Besonders zu Buche schlug der leider im Frachtbereich immer wieder zu beobachtende schlampige Umgang mit den Frachtpapieren: in diese war das Gewicht in Kilogramm des Kaskos nicht eingetragen worden – dabei erfordert die Möglichkeit, Schadenersatz in Höhe von 2 Sonderziehungsrechten je kg Fracht („Kilogramm-Alternative“) nach dem ausdrücklichen Wortlaut des Art. 20 Abs. 1 CMNI, dass das Frachtgewicht in der #Frachturkunde erwähnt wird. Der BGH handelt richtig, wenn er den eindeutigen Wortlaut als Auslegungsgrenze ansieht. Ebenso ist dem BGH darin zuzustimmen, dass es Sache des Auftraggebers ist, dem Frachtführer derartige Angaben mitzuteilen und nicht der Frachtführer als derjenige, der die Frachturkunde ausstellt, zur Ermittlung des Gewichts verpflichtet ist. Ebenso wenig ist, wie aus Art. 8 Abs. 1 CMNI in Verbindung mit Art. 6 Abs. 2 CMNI folgt, der Frachtführer verpflichtet, bei der Absenderin um Gewichtsangaben nachzusuchen. Die „Kilogramm-Alternative“, die zu einem bedeutend höheren Schadenersatzanspruch geführt hätte, schied deswegen aus, sodass infolge der Tatsache, dass das Kasko als eine Ladungseinheit anzusehen war, nur ein auf 666,67 #Sonderziehungsrechte begrenzter Schadenersatzanspruch bestand.

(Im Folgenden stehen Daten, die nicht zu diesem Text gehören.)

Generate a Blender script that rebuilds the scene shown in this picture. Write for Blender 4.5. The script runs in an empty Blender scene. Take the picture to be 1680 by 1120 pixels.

Aus diesem Ergebnis, das faktisch doch einen fast umfassenden #Haftungsausschluss zur Folge hatte, wird die Absenderin der Güter sicherlich gelernt haben, dass man sich vor Auftragsvergabe eines Transports auch als Absender Gedanken machen sollte, welche Angaben in den Transportpapieren stehen müssen und für welche Angaben man selbst verantwortlich ist, sonst bleibt man auf einem vielleicht sogar existenzbedrohenden Schaden sitzen, der bei Beachtung der klaren gesetzlichen Regeln zu vermeiden gewesen wäre.